* DIRECTION:
Repeat exactly the lines running from the first line of the data to the line containing "t.location.y = -.0021", both ends included, and nothing else; drop the pictures.

┏━━

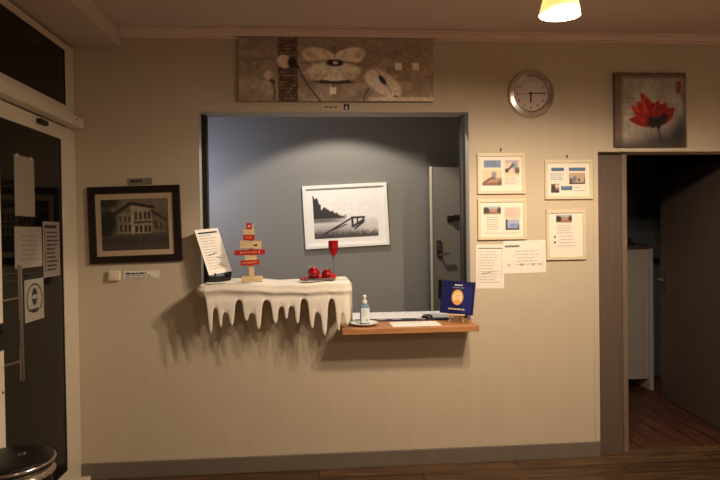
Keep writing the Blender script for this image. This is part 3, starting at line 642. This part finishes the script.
def recep(t, w, h, y):
    part('lettering', INK, t, lambda b: textrows(b, -w*.46, w*.16, h*.62, 1, .02, h*.28, y, rn, .99, False, (.015, .03)))
    part('navy_square', NAVY_D, t, lambda b: quad(b, w*.24, w*.44, h*.08, h*.95, y))
    part('white_symbol', WHITEINK, t, lambda b: (b.faces.new([b.verts.new(p) for p in ((w*.29, y-.0008, h*.2), (w*.39, y-.0008, h*.2), (w*.34, y-.0008, h*.8))])))
wallplate('hatch_sign', 'tiny sign with a navy symbol square on the lintel above the hatch', 'sign', [(323,103.6),(351,103.8),(351,110.6),(323,110.4)], mat('sign_paper', (206, 184, 158), .6), .0015, recep, bev=0)
GT = 'paper sheets taped to the wall'
def sheet1(t, w, h, y):
    part('heading_bar', INK, t, lambda b: quad(b, -w*.42, w*.44, h*.90, h*.925, y)); part('printed_text', INK_L, t, lambda b: (textrows(b, -w*.4, w*.4, h*.84, 12, h*.063, .004, y, rn, .95, False, (.02, .06)), ))
    [part('border_line', INK_L, t, lambda b: quad(b, *a, y)) for a in ((-w*.44, -w*.43, h*.05, h*.88), (w*.40, w*.41, h*.25, h*.88))]
    part('signature', INK, t, lambda b: b.faces.new([b.verts.new(p) for p in ((-w*.3, y, h*.33), (0, y, h*.36), (w*.25, y, h*.41), (0, y, h*.375), (-w*.3, y, h*.345))]))
wallplate('paper_sheet', 'upright printed page taped to the wall beside the hatch edge', 'paper', [(475,244.5),(503,244.5),(504,288.2),(476,288.8)], PAPER, .0012, sheet1, GT, 0)
SYM = mat('faint_symbol_print', (204, 190, 178), .8)
def sheet2(t, w, h, y):
    part('heading_bar', INK, t, lambda b: quad(b, -w*.47, -w*.12, h*.80, h*.86, y)); part('printed_text', INK_L, t, lambda b: textrows(b, -w*.3, w*.38, h*.68, 5, h*.1, .004, y, rn, .95, True, (.02, .06)))
    [part('symbol', SYM, t, lambda b: quad(b, x*w-.012, x*w+.012, h*.22, h*.3, y)) for x in (-.38, -.08, .2, .36)]; part('border_line', INK_L, t, lambda b: quad(b, w*.43, w*.435, h*.15, h*.9, y))
t = wallplate('paper_sheet', 'landscape printed page taped below the framed leaflets', 'paper', [(503.3,241),(545.3,239.7),(546,272),(504,274)], PAPER, .0006, sheet2, GT, 0)
t.location.y = -.0021

# ------------------------------------------------------------------ counters
LZ = 1.232
bm = NB()
o = obj('bar_ledge', NB(), LEDGE)
me = o.data; bm = NB(); poly(bm, [(-.695, LZ-.05), (.20, LZ-.05), (.20, LZ-.012), (-.695, LZ-.012)], -.215, .21); bmesh.ops.recalc_face_normals(bm, faces=bm.faces[:]); bm.to_mesh(me); bm.free()
tag(o, 'raised beige hatch ledge hidden under the dripping white felt', 'shelf')
OZ = .946
bm = NB()
pts = [(.153, -.24), (1.004, -.24), (1.004, .385), (.242, .385), (.242, -.004), (.153, -.004)]
a = [bm.verts.new((x, yv, OZ-.037)) for x, yv in pts]; b = [bm.verts.new((x, yv, OZ)) for x, yv in pts]
bm.faces.new(a[::-1]); bm.faces.new(b)
for i in range(6): bm.faces.new((a[i], a[(i+1) % 6], b[(i+1) % 6], b[i]))
tag(obj('wooden_counter', bm, OAK, bevel=.003), 'oiled wooden counter board across the lower part of the hatch', 'counter')

# ---- white felt with melting icicle drips
EDGE = [(197,296), (203,297), (210.3,333.5,1), (214.8,308.5), (220.2,327.5,1), (224.5,313), (231.5,326,1), (238.5,300.2), (246,321,1), (252.0,313.5), (258.2,329.5,1), (266.3,300.2), (275.2,324,1), (281.5,307), (286,319.5,1), (291.2,306.5), (297.3,324,1), (303.6,299), (312.2,328.5,1), (316.8,312.5), (324.5,336,1), (331.5,299), (338.6,331.5,1), (342.6,313.5), (347.6,326.5,1), (351,322)]
def edge_px(x):
    for A, B in zip(EDGE, EDGE[1:]):
        if A[0] <= x <= B[0]:
            tt = (x-A[0])/(B[0]-A[0])
            if len(A) > 2: tt = 1-tt; lo, hi = B[1], A[1]
            else: lo, hi = A[1], B[1]
            if hi < lo+4: return lo+(hi-lo)*tt
            if tt < .5: f = .20*(tt/.5)**2.6
            elif tt < .72: f = .20+.62*((tt-.5)/.22)
            else: f = .82+.18*math.sin((tt-.72)/.28*PI/2)
            return lo+(hi-lo)*f
    return EDGE[0][1] if x < EDGE[0][0] else EDGE[-1][1]
def snow():
    fy, xl, xr, rc = -.25, -.712, .214, .06
    path = []
    def arc(cx, cy, a0, a1, n=8): return [(cx+rc*math.cos(a0+(a1-a0)*i/n), cy+rc*math.sin(a0+(a1-a0)*i/n)) for i in range(n+1)]
    path += [(xl, -.003+(fy+rc+.003)*i/8) for i in range(8)]
    path += arc(xl+rc, fy+rc, PI, 1.5*PI)
    n = 420; path += [(xl+rc+(xr-xl-2*rc)*i/n, fy) for i in range(1, n)]
    path += arc(xr-rc, fy+rc, 1.5*PI, 2*PI)
    path += [(xr, fy+rc+(-.003-fy-rc)*i/8) for i in range(1, 9)]
    bm = NB(); NV, NT = 26, 9; cols = []
    for k, (x, y) in enumerate(path):
        # outward direction
        p0, p1 = path[max(0, k-1)], path[min(len(path)-1, k+1)]; tx_, ty_ = p1[0]-p0[0], p1[1]-p0[1]; L = math.hypot(tx_, ty_) or 1; nx_, ny_ = ty_/L, -tx_/L
        # photo x of this column
        v = Vector((x, y, 1.1))-CAM; px = 360+FPX*(v @ R2)/(v @ _fw)
        if y > fy+rc*.9: low = 1.165 if x < 0 else 1.06
        else: low = onY(px, edge_px(px), y).z
        top = LZ + .004*math.sin(x*9)+.002*math.sin(x*31)
        col = []
        uu = (x-xl)/(xr-xl); sx, sy = -.69+uu*.885, .155
        for j in range(NT):                              # top sheet, back to front
            q = j/NT; col.append((sx+(x-nx_*.02-sx)*q, sy+(y-ny_*.02-sy)*q, top+.003*math.sin(9*x+7*q)))
        for j in range(4):                               # rounded lip
            a = j/3*PI/2; col.append((x-nx_*.02*(1-math.sin(a)), y-ny_*.02*(1-math.sin(a)), top-.02+.02*math.cos(a)))
        for j in range(1, NV+1):
            q = j/NV; z = (top-.02)+(low-(top-.02))*q; dz = top-z
            roll = .012*math.exp(-((dz-.045-.012*math.sin(x*4+1))/.016)**2) - .006*math.exp(-((dz-.075)/.02)**2)
            wv = .005*math.sin(x*17+dz*9)*min(1, dz/.1)
            taper = -.006*q**6
            col.append((x+nx_*(roll+wv+taper), y+ny_*(roll+wv+taper), z))
        cols.append([bm.verts.new(p) for p in col])
    for A, B in zip(cols, cols[1:]):
        for j in range(len(A)-1): bm.faces.new((A[j], B[j], B[j+1], A[j+1]))
    o = obj('felt_snow_drape', bm, SNOW, smooth=True)
    s = o.modifiers.new('thickness', 'SOLIDIFY'); s.thickness = .006; s.offset = -1
    s.use_rim = True
    return o
tag(snow(), 'white felt snow drape with dripping icicle edge over the raised ledge', 'decoration')
ST = LZ+.004                                            # top of the felt

# ------------------------------------------------------------------ things on the raised ledge
BLp = Vector((-.668, -.135, ST+.018))
az = math.radians(56); lean = math.radians(19)
t = thing('leaflet_easel', 'black tabletop easel holding a white printed sheet, left end of the ledge', 'easel', (BLp.x, BLp.y, ST), (0, 0, az))
def lz(b):
    for x in (.035, .175):
        tube(b, (x, -.03, .03), (x, .012, .03), .005, 8); tube(b, (x, -.03, .03), (x, -.034, .058), .005, 8); tube(b, (x, -.002, 0), (x, 0, .03), .005, 8)
        tube(b, (x, .012, .03), (x, .06, .16), .005, 8)
    box(b, .005, .205, -.006, .006, .0, .034)
part('stand_rail', BLACK, t, lz)
part('stand_wing', BLACK, t, lambda b: poly(b, [(.16, 0), (.215, 0), (.205, .085), (.195, .085)], .004, .012))
part('stand_leg', BLACK, t, lambda b: tube(b, (.105, .06, .1), (.105, .11, .004), .005, 8))
mxs = Matrix.Translation((0, -.014, .046)) @ Matrix.Rotation(-lean, 4, 'X') @ Matrix.Rotation(-.07, 4, 'Y')
ts = thing('printed_sheet', 'white printed page leaning back on the black easel at the ledge end', 'paper', (BLp.x, BLp.y, ST), (0, 0, az))
ts.matrix_world = Matrix.Translation((BLp.x, BLp.y, ST)) @ Matrix.Rotation(az, 4, 'Z') @ mxs
W_, H_ = .21, .297
part('sheet', PAPER, ts, lambda b: box(b, 0, W_, -.001, .001, 0, H_))
part('heading_bar', INK_D, ts, lambda b: quad(b, .02, W_-.02, H_-.03, H_-.02, -.0018))
part('printed_text', INK_L, ts, lambda b: textrows(b, .02, W_-.025, H_-.042, 13, .018, .004, -.0018, rn, .95, False, (.02, .05)))
part('signature', INK_D, ts, lambda b: [b.faces.new([b.verts.new((x, -.0018, z)) for x, z in q]) for q in ([(.05, .12), (.1, .128), (.15, .142), (.1, .134), (.05, .126)], [(.1, .105), (.14, .1), (.18, .088), (.14, .105)])])
o = NB(); box(o, -.06, .06, -.035, .035, 0, .0012)
q = tag(obj('loose_paper', o, PAPER), 'flat white slip of paper on the felt under the black easel', 'paper'); q.location = (-.60, -.205, ST+.0045); q.rotation_euler = (0, 0, .05)

# wooden pallet tree
U = .000851
t = thing('wooden_christmas_tree', 'small wooden slat Christmas tree with red planks standing on the felt', 'decoration', (-.405, -.11, ST+.003), (0, 0, .05))
zz = lambda Yz: (445-Yz)*U
xx = lambda Xz: (Xz-478)*U
part('base', PINE, t, lambda b: box(b, xx(412), xx(562), -.035, .035, 0, zz(410)), .002)
part('trunk', PINE, t, lambda b: box(b, xx(465), xx(500), -.012, .012, zz(410), zz(30)), .001)
def plank(m, X0, X1, Y0, Y1, rot=0, y0=-.026, label=None):
    cx, cz = (xx(X0)+xx(X1))/2, (zz(Y0)+zz(Y1))/2; hw, hh = (X1-X0)*U/2, (Y1-Y0)*U/2
    mxp = Matrix.Translation((cx, 0, cz)) @ Matrix.Rotation(rot, 4, 'Y')
    bm = NB(); box(bm, -hw, hw, y0, -.0125, -hh, hh, mxp); o = obj('plank', bm, m, t, .0015)
    o['label'] = label or ('red painted plank' if m is REDPAINT else 'bare pine plank')
    return o, mxp, hw, hh
plank(PINE, 428, 508, 66, 105, .02); plank(PINE, 402, 556, 148, 206, .03); plank(PINE, 436, 522, 254, 290, .0)
def star(bm, cx, cz, r, y, mxp):
    p = [(cx+(r if i % 2 == 0 else r*.42)*math.sin(i*PI/5), cz+(r if i % 2 == 0 else r*.42)*math.cos(i*PI/5)) for i in range(10)]
    bm.faces.new([bm.verts.new(mxp @ Vector((a, y, c_))) for a, c_ in p])
def strokes(bm, x0, x1, hgt, mxp, n):
    rr = random.Random(n); a = x0; stp = (x1-x0)/n
    for i in range(n):
        z0 = -hgt*rr.uniform(.5, 1); z1 = hgt*rr.uniform(.5, 1)
        for q in ((a, a+stp*.22, z0, z1), (a, a+stp*.7, z1-hgt*.35, z1), (a+stp*.5, a+stp*.7, z0, z1)):
            bm.faces.new([bm.verts.new(mxp @ Vector(p)) for p in ((q[0], -.0268, q[2]), (q[1], -.0268, q[2]), (q[1], -.0268, q[3]), (q[0], -.0268, q[3]))])
        a += stp
o, mxp, hw, hh = plank(REDPAINT, 452, 491, 18, 66, .02); bm = NB(); star(bm, 0, 0, .009, -.0268, mxp); obj('star', bm, WHITEINK, o)
o, mxp, hw, hh = plank(REDPAINT, 428, 510, 106, 143, .03); bm = NB(); strokes(bm, -.018, .02, .008, mxp, 4); obj('gold_lettering', bm, GOLD, o)
o, mxp, hw, hh = plank(REDPAINT, 364, 584, 214, 251, -.02); bm = NB(); strokes(bm, -.04, .045, .006, mxp, 9); obj('gold_lettering', bm, GOLD, o)
bm = NB(); star(bm, -.052, 0, .0065, -.0268, mxp); obj('star', bm, WHITEINK, o); bm = NB(); star(bm, .058, 0, .0065, -.0268, mxp); obj('star', bm, WHITEINK, o)
o, mxp, hw, hh = plank(REDPAINT, 408, 541, 288, 326, -.06); bm = NB(); strokes(bm, -.045, .045, .0065, mxp, 8); obj('gold_lettering', bm, GOLD, o)
bm = NB(); poly(bm, [(xx(495), zz(180)), (xx(530), zz(172)), (xx(526), zz(190)), (xx(505), zz(186))], -.0272, -.0262); o = obj('knot', bm, INK_D, t); o['label'] = 'dark knot in the pine plank'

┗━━

* TASK RESULT:
Keep writing the Blender script for this image. This is part 3, starting at line 642. This part finishes the script.
def recep(t, w, h, y):
    part('lettering', INK, t, lambda b: textrows(b, -w*.46, w*.16, h*.62, 1, .02, h*.28, y, rn, .99, False, (.015, .03)))
    part('navy_square', NAVY_D, t, lambda b: quad(b, w*.24, w*.44, h*.08, h*.95, y))
    part('white_symbol', WHITEINK, t, lambda b: (b.faces.new([b.verts.new(p) for p in ((w*.29, y-.0008, h*.2), (w*.39, y-.0008, h*.2), (w*.34, y-.0008, h*.8))])))
wallplate('hatch_sign', 'tiny sign with a navy symbol square on the lintel above the hatch', 'sign', [(323,103.6),(351,103.8),(351,110.6),(323,110.4)], mat('sign_paper', (206, 184, 158), .6), .0015, recep, bev=0)
GT = 'paper sheets taped to the wall'
def sheet1(t, w, h, y):
    part('heading_bar', INK, t, lambda b: quad(b, -w*.42, w*.44, h*.90, h*.925, y)); part('printed_text', INK_L, t, lambda b: (textrows(b, -w*.4, w*.4, h*.84, 12, h*.063, .004, y, rn, .95, False, (.02, .06)), ))
    [part('border_line', INK_L, t, lambda b: quad(b, *a, y)) for a in ((-w*.44, -w*.43, h*.05, h*.88), (w*.40, w*.41, h*.25, h*.88))]
    part('signature', INK, t, lambda b: b.faces.new([b.verts.new(p) for p in ((-w*.3, y, h*.33), (0, y, h*.36), (w*.25, y, h*.41), (0, y, h*.375), (-w*.3, y, h*.345))]))
wallplate('paper_sheet', 'upright printed page taped to the wall beside the hatch edge', 'paper', [(475,244.5),(503,244.5),(504,288.2),(476,288.8)], PAPER, .0012, sheet1, GT, 0)
SYM = mat('faint_symbol_print', (204, 190, 178), .8)
def sheet2(t, w, h, y):
    part('heading_bar', INK, t, lambda b: quad(b, -w*.47, -w*.12, h*.80, h*.86, y)); part('printed_text', INK_L, t, lambda b: textrows(b, -w*.3, w*.38, h*.68, 5, h*.1, .004, y, rn, .95, True, (.02, .06)))
    [part('symbol', SYM, t, lambda b: quad(b, x*w-.012, x*w+.012, h*.22, h*.3, y)) for x in (-.38, -.08, .2, .36)]; part('border_line', INK_L, t, lambda b: quad(b, w*.43, w*.435, h*.15, h*.9, y))
t = wallplate('paper_sheet', 'landscape printed page taped below the framed leaflets', 'paper', [(503.3,241),(545.3,239.7),(546,272),(504,274)], PAPER, .0006, sheet2, GT, 0)
t.location.y = -.0021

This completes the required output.